It would have been difficult to find a more dramatic backdrop for last week's press conference announcing that Mori Art Museum's British-born director David Elliott will be leaving after October, and that his second-in-command, Fumio Nanjo, will take over the helm of Japan's largest privately endowed art institution.

The conference was scheduled for the late afternoon in a westward-facing conference room near the top of the Mori Tower in Roppongi. As Elliott, Nanjo and Yoshiko Mori, the museum's chairwoman and wife of real-estate developer Minoru Mori, took stock of how far the young, ambitious institution has come in the last three years, a setting sun appeared behind them, blazing forth for almost exactly the length of their speeches before disappearing behind distant mountains. And, just like that, the era of Elliott came to a rather abrupt end.

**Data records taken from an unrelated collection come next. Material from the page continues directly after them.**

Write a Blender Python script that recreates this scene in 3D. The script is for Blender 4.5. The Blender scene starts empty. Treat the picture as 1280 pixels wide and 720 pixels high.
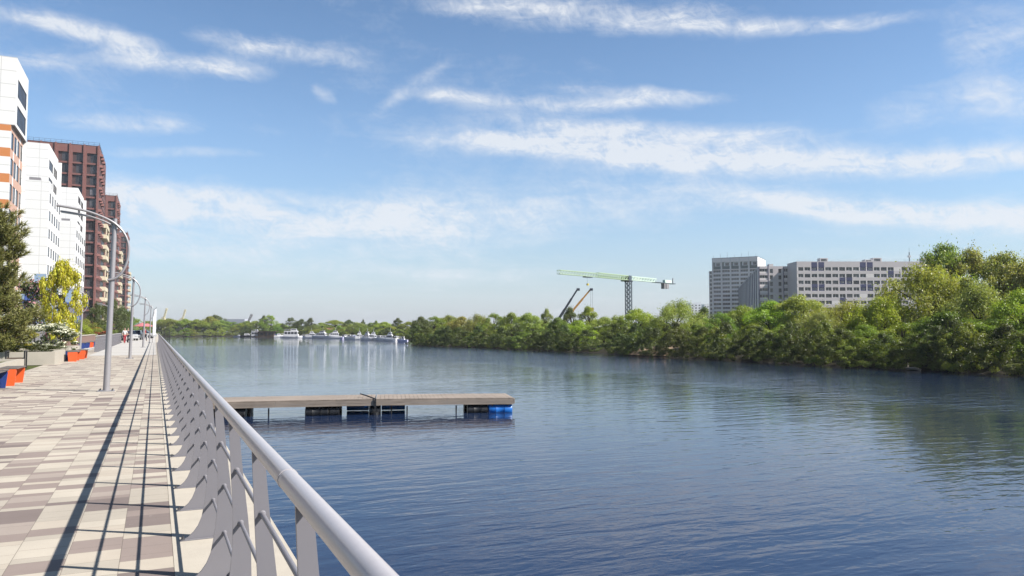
import bpy, math, random
import numpy as np
from mathutils import Vector, Matrix

sc = bpy.context.scene
COL = sc.collection
R = math.radians
rnd = random.Random(7)
HAZE = 0.00016

# ------------------------------------------------------------------ camera geometry (used to work out where things stand)
YAW, PITCH, FPX, EYE = R(24.9), math.atan(52 / 960.0), 960.0, 1.55
FW = Vector((math.sin(YAW) * math.cos(PITCH), math.cos(YAW) * math.cos(PITCH), math.sin(PITCH)))
RT = Vector((math.cos(YAW), -math.sin(YAW), 0))
UP = RT.cross(FW)
FH = Vector((math.sin(YAW), math.cos(YAW), 0))
WATER = -1.45

def sight(px, py):
    return FW + RT * ((px - 640) / FPX) - UP * ((py - 360) / FPX)

def on_ground(px, py, z=0.0):
    d = sight(px, py); t = (z - EYE) / d.z
    return d.x * t, d.y * t

def at_v(px, v, py=400):            # point at lateral offset v from the camera (x = v)
    d = sight(px, py); t = v / d.x
    return v, d.y * t

def at_u(px, u, py=400):            # point at distance u along the river
    d = sight(px, py); t = u / d.y
    return d.x * t, u

def depth(x, y):
    return x * FH.x + y * FH.y

def top_z(px, py, x, y):
    d = sight(px, py); t = depth(x, y) / (d.x * FH.x + d.y * FH.y)
    return EYE + d.z * t

# ------------------------------------------------------------------ materials
MATS = {}
def new_mat(name):
    m = bpy.data.materials.new(name); m.use_nodes = True
    nt = m.node_tree; b = nt.nodes['Principled BSDF']
    MATS[name] = m
    return m, nt, b

def nd(nt, kind, **kw):
    n = nt.nodes.new(kind)
    for k, v in kw.items():
        if k in n.inputs: n.inputs[k].default_value = v
        else: setattr(n, k, v)
    return n

def mth(nt, op, a, b=None, c=None, clamp=False):
    n = nt.nodes.new('ShaderNodeMath'); n.operation = op; n.use_clamp = clamp
    for i, v in enumerate((a, b, c)):
        if v is None: continue
        if isinstance(v, (int, float)): n.inputs[i].default_value = v
        else: nt.links.new(v, n.inputs[i])
    return n.outputs[0]

def mixc(nt, fac, a, b, blend='MIX'):
    n = nt.nodes.new('ShaderNodeMix'); n.data_type = 'RGBA'; n.blend_type = blend
    for sock, v in ((n.inputs['Factor'], fac), (n.inputs['A'], a), (n.inputs['B'], b)):
        if isinstance(v, (int, float)): sock.default_value = v
        elif isinstance(v, tuple): sock.default_value = v if len(v) == 4 else v + (1,)
        else: nt.links.new(v, sock)
    return n.outputs['Result']

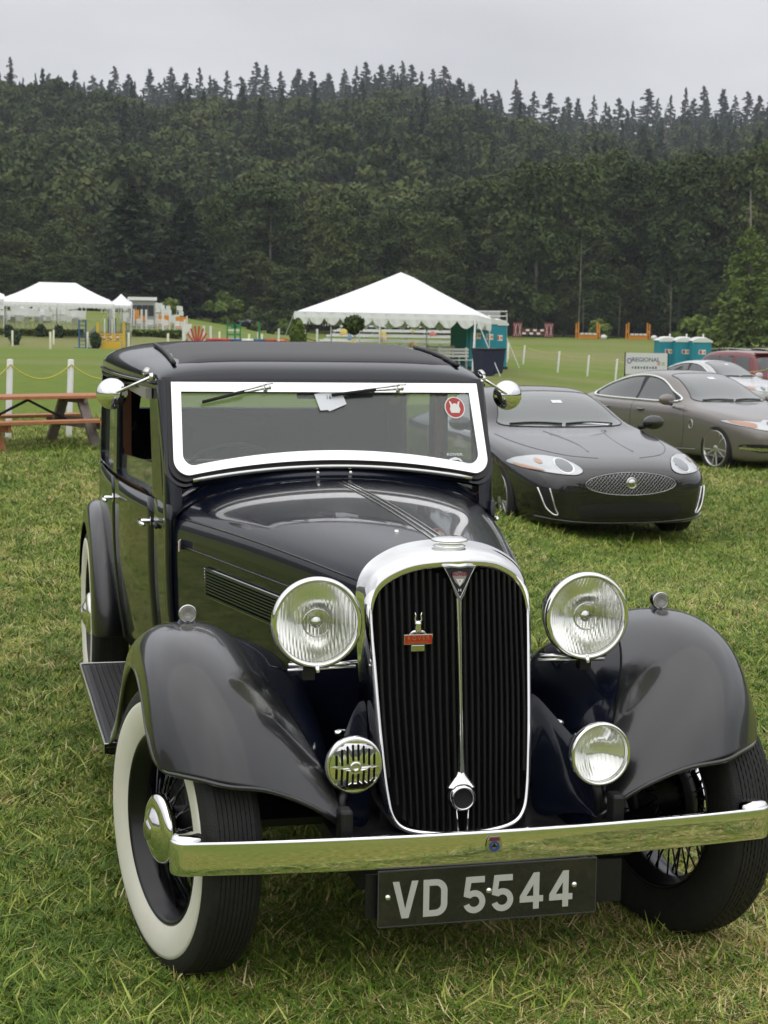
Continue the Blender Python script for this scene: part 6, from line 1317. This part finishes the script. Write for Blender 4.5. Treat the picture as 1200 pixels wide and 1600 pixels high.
# dark things between marquee and coupe: wheelie bins
for px, d, lb in ((752, 60, 'black wheeled bin nearest the right mirror of the vintage car'), (768, 66, 'narrow dark bin under the rightmost guy rope')):
    x, y, z = at(px, d); r = empty('wheeled_bin', (x, y, z), .4, lb, 'bin', 'dark bins by the marquee')
    MB().add([(-.22, -.26, .08), (.22, -.26, .08), (.22, .26, .08), (-.22, .26, .08), (-.29, -.34, 1.0), (.29, -.34, 1.0), (.29, .36, 1.0), (-.29, .36, 1.0)], [(0, 1, 2, 3)[::-1], (4, 5, 6, 7), (0, 1, 5, 4), (1, 2, 6, 5), (2, 3, 7, 6), (3, 0, 4, 7)]).obj('bin_body', navy, r, smooth=False, bevel=.02)
    MB().box((0, 0, 1.04), (.62, .76, .07)).obj('lid', pblack, r, smooth=False, bevel=.02); MB().tube([(-.26, .3, .12), (.26, .3, .12)], .11, 12).obj('wheel_axle', trim, r)
# screened trailer behind the marquee (pale grey upper corner)
x, y, z = at(750, 104); r = empty('box_trailer', (x, y, z), -.25, 'pale grey box trailer showing above the right end of the marquee', 'trailer'); MB().box((0, 0, 1.75), (1.9, 2.4, 2.3)).obj('box', mat('trailer_grey', (.42, .43, .44), .5), r, smooth=False, bevel=.03)
for k in range(3): MB().box((-.8+.8*k, -1.21, 1.75), (.05, .03, 2.2)).obj('rib', galv, r, smooth=False)
MB().tube([(-.5, -1.1, .35), (-.5, 1.1, .35)], .35, 14).tube([(.5, -1.1, .35), (.5, 1.1, .35)], .35, 14).obj('wheel', tyre2, r)
# --- white banner
x, y, z = at(1005, 50); r = empty('banner', (x, y, z+.56), radians(-17), 'white banner with blue lettering standing above the bronze car roof', 'sign')
MB().box((0, 0, .72), (1.22, .03, .62)).obj('banner_sheet', mat('banner_white', (.68, .69, .68), .6), r, smooth=False)
for sx in (-.62, .62): MB().box((sx, .02, .5), (.04, .04, 1.1)).obj('banner_post', pblack, r, smooth=False)
ink = mat('ink_blue', (.12, .13, .22), .6)
tx = text('banner_lettering', 'REGIONAL', .17, Matrix.Translation((-.02, -.018, .83))@Matrix.Rotation(radians(90), 4, 'X'), ink, r, ext=.001, off=.003)
MB().lathe([(.085, .003), (.085, .006), (.055, .006), (.055, .003)], 20, AX['-y']@Matrix.Diagonal((.8, 1, 1)), (-.50, -.016, .80)).obj('banner_ring', mat('ink_violet', (.16, .13, .36), .6), r)
for k in range(9): MB().box((-.40+.085*k, -.017, .60), (.05, .004, .075 if k % 3 else .05)).obj('banner_mark', ink, r, smooth=False)
for k, m in enumerate((mat('pink_print', (.6, .35, .38), .6), mat('green_print', (.4, .55, .3), .6))): MB().box((.36+.13*k, -.017, .72), (.09, .004, .10)).obj('banner_logo', m, r, smooth=False)
# --- two dark cars far behind
FAR = [(y, w, T, b, r_, s_) for (y, w, T, b, r_, s_) in XF]
for px, rz, lb in ((380, radians(35), 'dark car parked far away at the edge of the wood, the left one of two'), (410, radians(38), 'dark car parked far away at the edge of the wood, the right one of two')):
    x, y, z = at(px, 205); c = Car('parked_car', lb, FAR, black_met, (x, y, z+.05), rz, [(-.9, .92), (.9, .92), (-.9, 3.83), (.9, 3.83)], .345, .385, 'dark cars at the edge of the wood', sub=1)
    for xx, yy in ((-.93, .92), (.93, .92), (-.93, 3.83), (.93, 3.83)): alloy_wheel(c.root, xx, yy, .345, rim=.22, spokes=6)
    for side in ('left', 'right'): c.patch('side_window', [(2.0, 1.0), (2.4, 1.25), (3.0, 1.35), (3.8, 1.22), (4.1, 1.03)], side, tint, .005)
    c.patch('windscreen', [(-.6, 1.05), (-.48, 1.36), (.48, 1.36), (.6, 1.05)], 'front', tint, .005)
# --- rope and stake at the right edge
p = post(1199, 40, 1.5, .05, 'pale post with a rope at the right frame edge beside the red off-roader', None); a = Vector(p.location)+Vector((0, 0, 1.35)); b = Vector(at(1150, 60, 1.0))
tag(MB().tube([a.lerp(b, t)-Vector((0, 0, .3*t*(1-t))) for t in np.linspace(0, 1, 8)], .012, 5).obj('rope', rope_m), 'rope running left from the post at the right frame edge', 'rope')
tag(MB().add([(1.32, 9.2, .07), (1.38, 9.21, .07), (1.36, 9.26, .09), (1.33, 9.25, .08)], [(0, 1, 2, 3)]).obj('paper_scrap', paper, smooth=False), 'tiny white scrap lying in the grass', 'paper') if False else None
# --- haze
hz_ = MB().box((20, 480, 68), (1500, 1250, 152)); hz_ = hz_.obj('haze', None, smooth=False); hm = bpy.data.materials.new('haze'); hm.use_nodes = True; t = hm.node_tree; t.nodes.clear(); o_ = t.nodes.new('ShaderNodeOutputMaterial'); v = t.nodes.new('ShaderNodeVolumePrincipled'); v.inputs['Density'].default_value = .00022; v.inputs['Color'].default_value = (.86, .92, 1, 1); v.inputs['Anisotropy'].default_value = 0
t.links.new(v.outputs[0], o_.inputs['Volume']); hz_.data.materials.append(hm); tag(hz_, 'thin grey summer haze over the field and the wooded ridge', None, kind='stuff')
scene.cycles.volume_bounces = 0 if hasattr(scene, 'cycles') else 0
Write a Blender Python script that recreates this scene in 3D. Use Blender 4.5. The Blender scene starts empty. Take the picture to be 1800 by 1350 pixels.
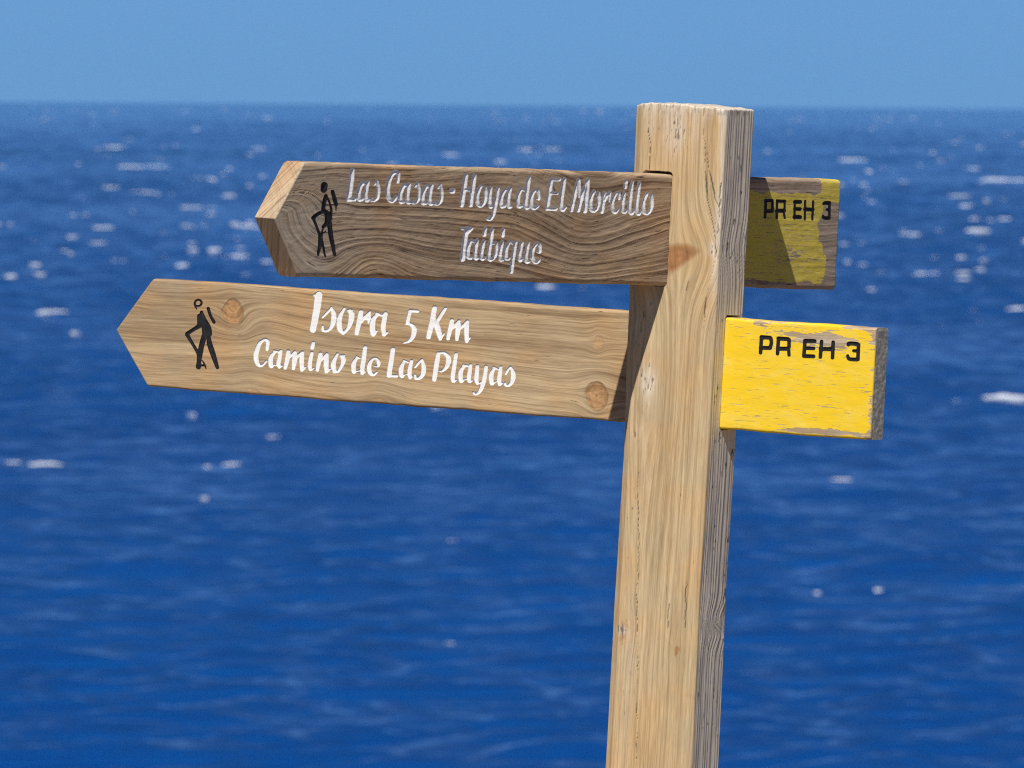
import bpy, math
import numpy as np
from mathutils import Matrix, Vector

# ------------------------------------------------------------------ camera, sky, sun, exposure
scene = bpy.context.scene
rad = math.radians

CAM_POS = Vector((0.0, -18.0, 1.672))          # eye height above the cliff-top path
PITCH = rad(1.5527)                             # looking slightly down at the sea
ROLL = rad(0.40)                                # camera held a touch off level
view = Vector((0, math.cos(PITCH), -math.sin(PITCH)))
roll_m = Matrix.Translation(CAM_POS) @ Matrix.Rotation(-ROLL, 4, view) @ Matrix.Translation(-CAM_POS)

cam_d = bpy.data.cameras.new('camera')
cam = bpy.data.objects.new('camera', cam_d)
scene.collection.objects.link(cam)
cam_d.sensor_width = 36.0
cam_d.lens = 484.0                              # long telephoto
cam_d.clip_start = 0.1
cam_d.clip_end = 200000.0
cam.matrix_world = roll_m @ Matrix.Translation(CAM_POS) @ Matrix.Rotation(math.pi / 2 - PITCH, 4, 'X')
cam_d.dof.use_dof = True
cam_d.dof.focus_distance = 18.0
cam_d.dof.aperture_fstop = 43.0
scene.camera = cam

SUN_AZ, SUN_EL = rad(21.5), rad(54.2)           # light travels away from the camera and to the right
light_dir = Vector((math.cos(SUN_EL) * math.sin(SUN_AZ), math.cos(SUN_EL) * math.cos(SUN_AZ), -math.sin(SUN_EL)))

world = bpy.data.worlds.new('World')
scene.world = world
world.use_nodes = True
wn, wl = world.node_tree.nodes, world.node_tree.links
wn.clear()
sky = wn.new('ShaderNodeTexSky')
sky.sky_type = 'NISHITA'
sky.sun_disc = False
sky.sun_elevation = SUN_EL
sky.sun_rotation = math.pi + SUN_AZ
sky.altitude = 150
sky.air_density = 0.35
sky.dust_density = 0.0
sky.ozone_density = 10.0
tint = wn.new('ShaderNodeMix'); tint.data_type = 'RGBA'; tint.blend_type = 'MULTIPLY'
tint.inputs[0].default_value = 1.0
tint.inputs[7].default_value = (0.82, 0.95, 1.13, 1)
bg = wn.new('ShaderNodeBackground')
bg.inputs['Strength'].default_value = 0.069
wo = wn.new('ShaderNodeOutputWorld')
wl.new(sky.outputs[0], tint.inputs[6])
wl.new(tint.outputs[2], bg.inputs['Color'])
wl.new(bg.outputs[0], wo.inputs['Surface'])

sun_d = bpy.data.lights.new('sun', 'SUN')
sun_d.energy = 5.0
sun_d.angle = rad(0.5)
sun_d.color = (1.0, 0.95, 0.87)
sun = bpy.data.objects.new('sun', sun_d)
scene.collection.objects.link(sun)
sun.location = (-10, -30, 40)
sun.rotation_euler = light_dir.to_track_quat('-Z', 'Y').to_euler()

scene.view_settings.view_transform = 'Standard'
scene.view_settings.look = 'None'
scene.view_settings.exposure = 0.0
scene.view_settings.gamma = 1.0
scene.view_settings.use_curve_mapping = False
scene.render.engine = 'CYCLES'
scene.cycles.use_denoising = False
scene.cycles.filter_width = 1.15
scene.cycles.volume_bounces = 1
scene.cycles.max_bounces = 6

# ------------------------------------------------------------------ numpy noise
def _hash(ix, iy, iz, seed):
    h = (ix.astype(np.int64) * 374761393 + iy.astype(np.int64) * 668265263 + iz.astype(np.int64) * 2147483647 + seed * 1274126177) & 0xffffffff
    h = ((h ^ (h >> 13)) * 1274126177) & 0xffffffff
    h = ((h ^ (h >> 16)) * 2246822519) & 0xffffffff
    return ((h ^ (h >> 15)) & 0xffffff) / float(0xffffff) * 2 - 1

def noise(x, y, z=0.0, seed=0):
    x, y, z = np.broadcast_arrays(np.asarray(x, float), np.asarray(y, float), np.asarray(z, float))
    fx, fy, fz = np.floor(x), np.floor(y), np.floor(z)
    tx, ty, tz = x - fx, y - fy, z - fz
    sx, sy, sz = (t * t * t * (t * (t * 6 - 15) + 10) for t in (tx, ty, tz))
    out = 0
    flat = not np.any(tz)
    for dz in (0, 1):
        if flat and dz: continue
        wz = sz if dz else 1 - sz
        for dy in (0, 1):
            wy = sy if dy else 1 - sy
            for dx in (0, 1):
                out = out + _hash(fx + dx, fy + dy, fz + dz, seed) * (sx if dx else 1 - sx) * wy * wz
    return out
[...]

Elliott, 57, made history as the first foreigner appointed to head a museum in Japan. Drawing him away from his position as director of Moderna Musset in Stockholm, the Moris handpicked Elliott to create a progressive international center for the arts that would fit into Mori's millenarian conviction that he is not in the business of making buildings, but of "building cities." The ambitious experiment would take pride-of-place on the top two floors of Mori Tower, the high-rise centerpiece of the $2.25-billion city-within-a-city Roppongi Hills.